Scene script records
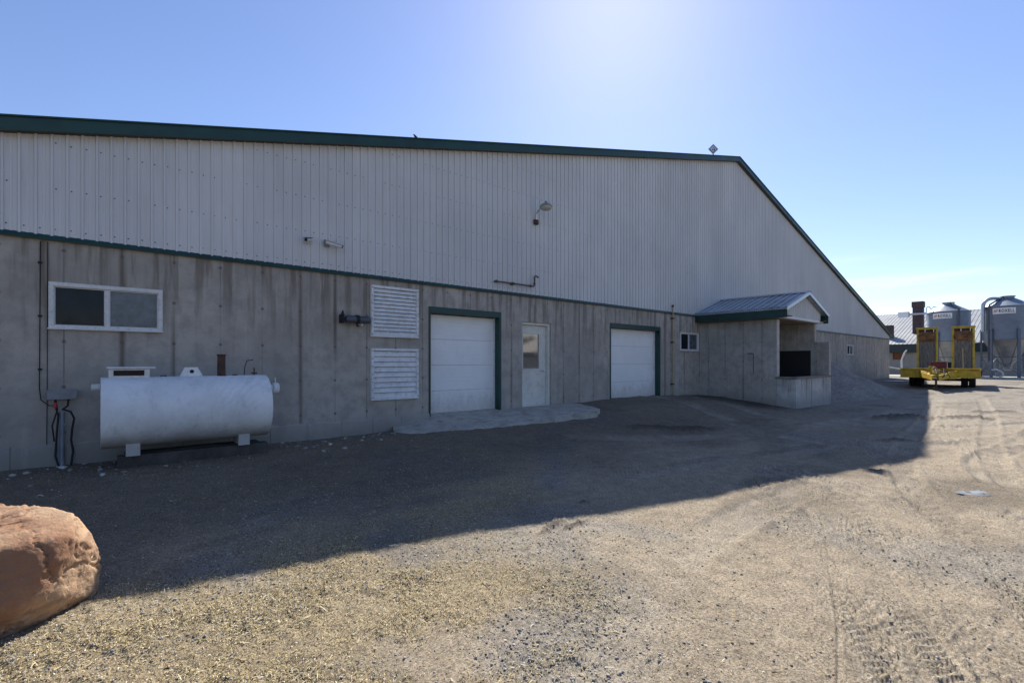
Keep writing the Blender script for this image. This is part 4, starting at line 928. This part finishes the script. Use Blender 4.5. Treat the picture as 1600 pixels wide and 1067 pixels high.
def stack(x, y, w_, z1, cap):
    zb = ze + (x - xe) * (RZ - ze) / (RXX - xe) - .3; m = MB(); m.box(x - w_ / 2, x + w_ / 2, y - w_ / 2, y + w_ / 2, zb, z1)
    if cap: m.box(x - w_ / 2 - .06, x + w_ / 2 + .06, y - w_ / 2 - .06, y + w_ / 2 + .06, z1, z1 + .55)
    m.build('vent_stack', 'brick', b2, bevel=.02)
stack(60.5, 1.05, .78, 6.75, True); stack(59.0, 3.0, .62, 5.05, False)
m = MB(); m.tube([(59.6, 2.4, 6.05), (59.6, -1.2, 6.05)], .10, 10); m.box(59.3, 59.9, 1.6, 2.4, 5.8, 6.3); m.build('feed_tube', 'alu', b2)

# ------------------------------------------------------------------ feed bins
pad = MB().box(49.2, 56.2, -13, 2.2, -.2, .345).build('concrete_pad', plain('pale_pad_concrete', (.48, .47, .45), .85, var=.12, scale=1), bevel=.02); pad['kind'] = 'structure'
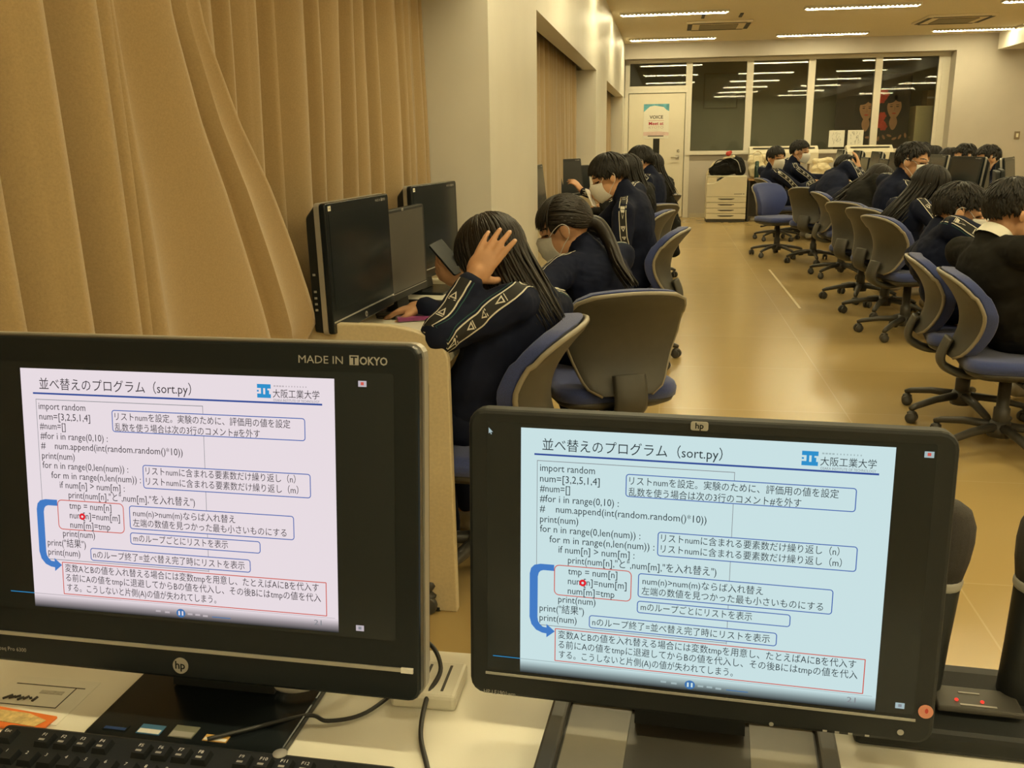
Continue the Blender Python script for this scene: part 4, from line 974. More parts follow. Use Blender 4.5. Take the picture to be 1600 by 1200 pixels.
def hand_prims(Wr, d, n, thumb_sign, s=1.0, curl=(0.25, 0.3, 0.35, 0.4), spread=0.10, thumb=0.5):
    """Wr wrist, d direction of the fingers, n direction the palm faces; returns solids"""
    d = d.normalized(); n = (n - d*n.dot(d)).normalized(); x = d.cross(n).normalized()*thumb_sign   # x: towards the thumb
    P = []; R3 = Matrix((x, d, n)).transposed()
    P.append(('e', Wr + d*0.048*s, (0.038*s, 0.050*s, 0.0155*s), R3))
    P.append(('c', Wr - d*0.02*s, Wr + d*0.03*s, 0.025*s, 0.024*s))
    lens = (0.073, 0.082, 0.077, 0.061); tips = []
    for i in range(4):
        off = (0.030, 0.010, -0.010, -0.029)[i]
        ang = (1.3, 0.4, -0.5, -1.5)[i]*spread
        b = Wr + (x*off + d*(0.085 - 0.004*abs(i-1.2)))*s
        dr = (d*cos(ang) + x*sin(ang)); p = b; r = (0.0088, 0.0091, 0.0087, 0.0078)[i]*s
        c = 0.0; pts = [b - dr*0.02*s, b]
        for seg in (0.45, 0.30, 0.25):
            c += curl[i]
            p = p + (dr*cos(c) + n*sin(c))*lens[i]*seg*s; pts.append(p)
        P.append(('p', pts, [r*1.05, r*1.08, r*1.0, r*0.92, r*0.80])); tips.append((p, dr*cos(c)+n*sin(c), dr*-sin(c)+n*cos(c), r))
    tb = Wr + (x*0.024 + d*0.022 + n*0.006)*s; td = (x*0.75 + d*0.60 + n*thumb*0.5).normalized()
    p1 = tb + td*0.036*s; p2 = p1 + (td*0.7 + d*0.5 + n*thumb*0.35).normalized()*0.028*s; p3 = p2 + (td*0.4 + d*0.75 + n*thumb*0.4).normalized()*0.022*s
    P.append(('p', [tb, p1, p2, p3], [0.0145*s, 0.0115*s, 0.0105*s, 0.0085*s]))
    return P, tips

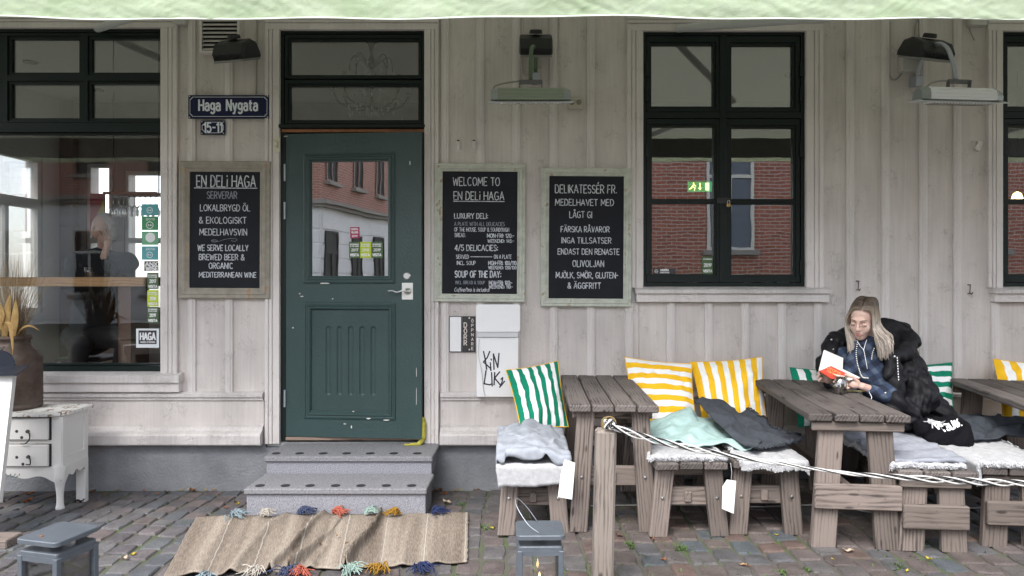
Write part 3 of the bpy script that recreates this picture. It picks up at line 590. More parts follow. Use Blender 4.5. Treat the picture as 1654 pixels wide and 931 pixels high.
# ---- rail, band, water-table moulding, plinth
def band(p0, p1, bevel_end=True):
    x0, x1 = WX(p0), WX(p1)
    b = MB().prism([(.012, ZR + .012), (-.03, ZR + .002), (-.045, ZR - .008), (-.045, ZR - .028), (-.030, ZR - .04), (-.030, ZR - .052), (.012, ZR - .052)], x0, x1); b.v = [(y, x, z) for x, y, z in b.v]; fixn(b.build('rail', M_sillp, bld))
    MB().box((x0, -.012, WZ(687)), (x1, .012, ZR - .052)).build('board', M_board, bld)
    zt, zb = WZ(687), WZ(716)
    b = MB().prism([(.0, zt + .004), (-.035, zt - .01), (-.05, zt - .03), (-.085, zt - .045), (-.095, zt - .06), (-.095, zb + .01), (-.085, zb), (.0, zb)], x0, x1); b.v = [(y, x, z) for x, y, z in b.v]; fixn(b.build('moulding', M_sillp, bld))
band(-800, 427); band(712, 2241)
MB().cells((XL, -.4, XR, WZ(716)), [(WX(430), WZ(722), WX(709), WZ(700))], -.018, .02).build('plinth', M_stucco, bld)

# ---- windows
def sash(name, rect_px, panes_px, y0, parent, depth=.05, bead=5, mt=M_green):
    r = (WX(rect_px[0]), WZ(rect_px[3]), WX(rect_px[2]), WZ(rect_px[1]))
    hol = [(WX(a - bead), WZ(d + bead), WX(c_ + bead), WZ(b2 - bead)) for a, b2, c_, d in panes_px]
    gl = [(WX(a), WZ(d), WX(c_), WZ(b2)) for a, b2, c_, d in panes_px]
    # merge: main bars at y0, thinner stepped bars behind with the true glass opening
    main = MB().cells(r, hol, y0, y0 + depth)
    f = main.build(name, mt, parent)
    MB().cells((r[0] + .004, r[1] + .004, r[2] - .004, r[3] - .004), gl, y0 + .012, y0 + depth - .004).build('glazing_bead', mt, f)
    return f, gl
def panes(gl, y, parent, mt=M_glass):
    for (x0, z0, x1, z1) in gl: MB().box((x0 - .006, y, z0 - .006), (x1 + .006, y + .004, z1 + .006)).build('pane', mt, parent)
lw = MB().cells((WX(-125), WZ(600), WX(262), WZ(47)), [(WX(-119), WZ(592), WX(259), WZ(213)), (WX(-119), WZ(198), WX(259), WZ(52))], .004, .1).build('window', M_green, bld)
f, gl = sash('sash', (-118, 53, 258, 197), [(-107, 62, -5, 116), (15, 62, 125, 116), (145, 62, 256, 116), (-107, 135, -5, 190), (15, 135, 125, 190), (145, 135, 256, 190)], .012, lw)
panes(gl, .045, lw)
f, gl = sash('sash', (-118, 214, 258, 591), [(-110, 217, 256, 588)], .02, lw, bead=2); panes(gl, .045, lw, glass('shop_glass', .072))
def right_window(dx):
    w_ = MB().cells((WX(1038 + dx), WZ(463), WX(1300 + dx), WZ(52)), [(WX(1044 + dx), WZ(457), WX(1294 + dx), WZ(191)), (WX(1044 + dx), WZ(181), WX(1294 + dx), WZ(57))], .004, .11).build('window', M_green, bld)
    for r_, ps in (((1045, 58, 1166, 180), [(1053, 71, 1153, 171)]), ((1170, 58, 1293, 180), [(1183, 72, 1282, 172)]),
                   ((1045, 192, 1166, 456), [(1054, 204, 1154, 321), (1054, 329, 1154, 443)]), ((1172, 192, 1293, 456), [(1183, 206, 1283, 321), (1183, 330, 1283, 444)])):
        f, gl = sash('sash', (r_[0] + dx, r_[1], r_[2] + dx, r_[3]), [(a + dx, b2, c_ + dx, d) for a, b2, c_, d in ps], .012, w_, bead=4)
        for g4 in gl: MB().box((g4[0] - .005, .046, g4[1] - .005), (g4[2] + .005, .05, g4[3] + .005)).build('pane', MATS['front_glass'], f) if False else panes([g4], .046, w_, FG)
    MB().box((WX(1163 + dx), .0, WZ(457)), (WX(1173 + dx), .06, WZ(57)), c=.003).build('mullion', M_green, w_)
    for zz in (110, 150, 240, 430):
        for xx in (1045, 1295): MB().box((WX(xx + dx - 3), -.006, WZ(zz + 14)), (WX(xx + dx + 3), .012, WZ(zz - 10)), c=.002).build('hinge', M_green, w_)
    MB().box((WX(1158 + dx), -.004, WZ(329)), (WX(1179 + dx), .003, WZ(320)), c=.001).build('hasp', M_black, w_)
    return w_
FG = glass('front_glass', .33)
right_window(0); right_window(578)
# padlock
pl = thing('padlock', 'small brass padlock hanging on the hasp of the green casement window', 'padlock', (WX(1176), -.014, WZ(331)))
MB().box((-.014, -.007, -.018), (.014, .007, .008), c=.004).build('lock_body', mat('old_brass', (.45, .33, .14), rough=.4, metal=.9), pl)
MB().tube([(-.009, 0, .008), (-.009, 0, .022), (-.004, 0, .029), (.004, 0, .029), (.009, 0, .022), (.009, 0, .008)], .0025, 6).build('shackle', M_steel, pl, smooth=True)

# ---- door frame, transom, leaf
df = MB().cells((WX(453), WZ(714), WX(686), WZ(50)), [(WX(461), WZ(707), WX(680), WZ(214)), (WX(458), WZ(200), WX(681), WZ(54))], .006, .12).build('door_frame', M_green, bld)
f, gl = sash('sash', (459, 55, 680, 126), [(467, 64, 675, 120)], .014, df, bead=3); panes(gl, .05, df, FG2 := glass('transom_glass', .10))
f, gl = sash('sash', (459, 129, 680, 199), [(467, 138, 675, 193)], .014, df, bead=3); panes(gl, .05, df, FG2)
MB().box((WX(451), -.03, WZ(208)), (WX(688), .005, WZ(202)), c=.003).build('drip_cap', M_green, df)
MB().box((WX(455), -.006, WZ(214)), (WX(685), .005, WZ(209)), c=.002).build('worn_strip', mat('bare_wood', (.34, .15, .07), rough=.8, noise=.3), df)
MB().box((WX(462), -.015, WZ(711)), (WX(680), .2, WZ(706)), c=.003).build('threshold', M_lwood, df)
TH = R(5.0); hx, hy = WX(462), -.002; DU = 222.6
def du(px): return (px - 462) / DU
def dz(py): return EYE - (py - HY) / DU
D0 = thing  # (leaf is a mesh part of the building with its own children)
LW_, ZB, ZD = 1.003, .287, 2.495
gr_ = (du(503), dz(446), du(633), dz(261)); pr_ = (du(503), dz(664), du(634), dz(500))
leaf = MB().cells((0, ZB, LW_, ZD), [gr_, pr_], 0, .045).build('door', M_dgreen, bld)
leaf.location = (hx, hy, 0); leaf.rotation_euler = (0, 0, -TH)
mp_ = [(0, 0), (.004, .008), (.014, .012), (.018, .006), (.026, .005), (.034, .013), (.042, .013), (.050, .004), (.058, -.016)]
b = MB().moulding((du(491), dz(459), du(643), dz(248)), mp_, 0); fixn(b.build('moulding', M_dgreen, leaf))
b = MB().moulding((du(492), dz(678), du(644), dz(489)), mp_, 0); fixn(b.build('moulding', M_dgreen, leaf))
# fluted lower panel
b = MB().box((pr_[0], .014, pr_[1]), (pr_[2], .02, pr_[3])); 
def flute(b, cx, z0, z1, r):
    pts = [(cx + r * math.cos(a), z1 + r * math.sin(a)) for a in [PI * k / 8 for k in range(9)]] + [(cx + r * math.cos(a), z0 + r * math.sin(a)) for a in [PI + PI * k / 8 for k in range(9)]]
    n = len(pts); v = [(x, .0139, z) for x, z in pts] + [(cx + (x - cx) * .35, .0235, (z0 + z1) / 2 + (z - (z0 + z1) / 2) * .985) for x, z in pts]
    return v, n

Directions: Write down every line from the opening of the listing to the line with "pad['kind'] = 'structure'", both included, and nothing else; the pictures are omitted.

Reply to the task:
Keep writing the Blender script for this image. This is part 4, starting at line 928. This part finishes the script. Use Blender 4.5. Treat the picture as 1600 pixels wide and 1067 pixels high.
def stack(x, y, w_, z1, cap):
    zb = ze + (x - xe) * (RZ - ze) / (RXX - xe) - .3; m = MB(); m.box(x - w_ / 2, x + w_ / 2, y - w_ / 2, y + w_ / 2, zb, z1)
    if cap: m.box(x - w_ / 2 - .06, x + w_ / 2 + .06, y - w_ / 2 - .06, y + w_ / 2 + .06, z1, z1 + .55)
    m.build('vent_stack', 'brick', b2, bevel=.02)
stack(60.5, 1.05, .78, 6.75, True); stack(59.0, 3.0, .62, 5.05, False)
m = MB(); m.tube([(59.6, 2.4, 6.05), (59.6, -1.2, 6.05)], .10, 10); m.box(59.3, 59.9, 1.6, 2.4, 5.8, 6.3); m.build('feed_tube', 'alu', b2)

# ------------------------------------------------------------------ feed bins
pad = MB().box(49.2, 56.2, -13, 2.2, -.2, .345).build('concrete_pad', plain('pale_pad_concrete', (.48, .47, .45), .85, var=.12, scale=1), bevel=.02); pad['kind'] = 'structure'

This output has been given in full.